Repeat every line below exactly, word for word.

- - - -

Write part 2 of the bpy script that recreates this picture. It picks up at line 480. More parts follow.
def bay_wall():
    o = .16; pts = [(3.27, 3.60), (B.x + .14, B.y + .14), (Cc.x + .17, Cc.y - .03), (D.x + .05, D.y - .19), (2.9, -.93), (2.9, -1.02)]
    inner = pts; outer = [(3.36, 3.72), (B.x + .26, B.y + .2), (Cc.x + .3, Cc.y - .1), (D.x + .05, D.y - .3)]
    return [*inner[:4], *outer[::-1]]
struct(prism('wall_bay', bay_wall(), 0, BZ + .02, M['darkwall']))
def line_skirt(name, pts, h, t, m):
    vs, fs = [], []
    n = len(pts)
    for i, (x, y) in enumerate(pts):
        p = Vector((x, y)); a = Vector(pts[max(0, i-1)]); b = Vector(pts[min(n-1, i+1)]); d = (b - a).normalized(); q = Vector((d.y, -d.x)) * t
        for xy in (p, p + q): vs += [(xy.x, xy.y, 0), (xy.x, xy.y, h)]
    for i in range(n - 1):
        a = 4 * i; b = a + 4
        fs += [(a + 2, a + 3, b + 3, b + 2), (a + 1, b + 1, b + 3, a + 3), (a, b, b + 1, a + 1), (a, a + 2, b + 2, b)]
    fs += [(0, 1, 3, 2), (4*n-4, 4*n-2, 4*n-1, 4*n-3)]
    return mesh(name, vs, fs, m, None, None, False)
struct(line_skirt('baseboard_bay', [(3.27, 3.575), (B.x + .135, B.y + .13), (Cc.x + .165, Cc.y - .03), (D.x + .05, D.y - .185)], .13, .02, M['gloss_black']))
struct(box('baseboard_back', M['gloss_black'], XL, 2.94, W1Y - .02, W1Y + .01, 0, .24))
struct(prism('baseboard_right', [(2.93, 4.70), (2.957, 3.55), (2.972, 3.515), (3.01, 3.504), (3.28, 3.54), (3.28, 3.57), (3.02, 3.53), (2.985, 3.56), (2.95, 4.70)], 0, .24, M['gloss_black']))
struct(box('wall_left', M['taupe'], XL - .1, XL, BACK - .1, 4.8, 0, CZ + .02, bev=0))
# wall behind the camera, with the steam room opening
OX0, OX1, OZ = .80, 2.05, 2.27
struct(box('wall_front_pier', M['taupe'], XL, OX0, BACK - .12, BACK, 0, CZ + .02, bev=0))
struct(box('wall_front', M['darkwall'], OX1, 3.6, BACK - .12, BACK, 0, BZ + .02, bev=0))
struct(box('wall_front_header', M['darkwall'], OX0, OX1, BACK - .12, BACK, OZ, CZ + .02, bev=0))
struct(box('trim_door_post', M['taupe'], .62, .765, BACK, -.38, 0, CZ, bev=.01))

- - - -

**Complete output**
Write part 2 of the bpy script that recreates this picture. It picks up at line 480. More parts follow.
def bay_wall():
    o = .16; pts = [(3.27, 3.60), (B.x + .14, B.y + .14), (Cc.x + .17, Cc.y - .03), (D.x + .05, D.y - .19), (2.9, -.93), (2.9, -1.02)]
    inner = pts; outer = [(3.36, 3.72), (B.x + .26, B.y + .2), (Cc.x + .3, Cc.y - .1), (D.x + .05, D.y - .3)]
    return [*inner[:4], *outer[::-1]]
struct(prism('wall_bay', bay_wall(), 0, BZ + .02, M['darkwall']))
def line_skirt(name, pts, h, t, m):
    vs, fs = [], []
    n = len(pts)
    for i, (x, y) in enumerate(pts):
        p = Vector((x, y)); a = Vector(pts[max(0, i-1)]); b = Vector(pts[min(n-1, i+1)]); d = (b - a).normalized(); q = Vector((d.y, -d.x)) * t
        for xy in (p, p + q): vs += [(xy.x, xy.y, 0), (xy.x, xy.y, h)]
    for i in range(n - 1):
        a = 4 * i; b = a + 4
        fs += [(a + 2, a + 3, b + 3, b + 2), (a + 1, b + 1, b + 3, a + 3), (a, b, b + 1, a + 1), (a, a + 2, b + 2, b)]
    fs += [(0, 1, 3, 2), (4*n-4, 4*n-2, 4*n-1, 4*n-3)]
    return mesh(name, vs, fs, m, None, None, False)
struct(line_skirt('baseboard_bay', [(3.27, 3.575), (B.x + .135, B.y + .13), (Cc.x + .165, Cc.y - .03), (D.x + .05, D.y - .185)], .13, .02, M['gloss_black']))
struct(box('baseboard_back', M['gloss_black'], XL, 2.94, W1Y - .02, W1Y + .01, 0, .24))
struct(prism('baseboard_right', [(2.93, 4.70), (2.957, 3.55), (2.972, 3.515), (3.01, 3.504), (3.28, 3.54), (3.28, 3.57), (3.02, 3.53), (2.985, 3.56), (2.95, 4.70)], 0, .24, M['gloss_black']))
struct(box('wall_left', M['taupe'], XL - .1, XL, BACK - .1, 4.8, 0, CZ + .02, bev=0))
# wall behind the camera, with the steam room opening
OX0, OX1, OZ = .80, 2.05, 2.27
struct(box('wall_front_pier', M['taupe'], XL, OX0, BACK - .12, BACK, 0, CZ + .02, bev=0))
struct(box('wall_front', M['darkwall'], OX1, 3.6, BACK - .12, BACK, 0, BZ + .02, bev=0))
struct(box('wall_front_header', M['darkwall'], OX0, OX1, BACK - .12, BACK, OZ, CZ + .02, bev=0))
struct(box('trim_door_post', M['taupe'], .62, .765, BACK, -.38, 0, CZ, bev=.01))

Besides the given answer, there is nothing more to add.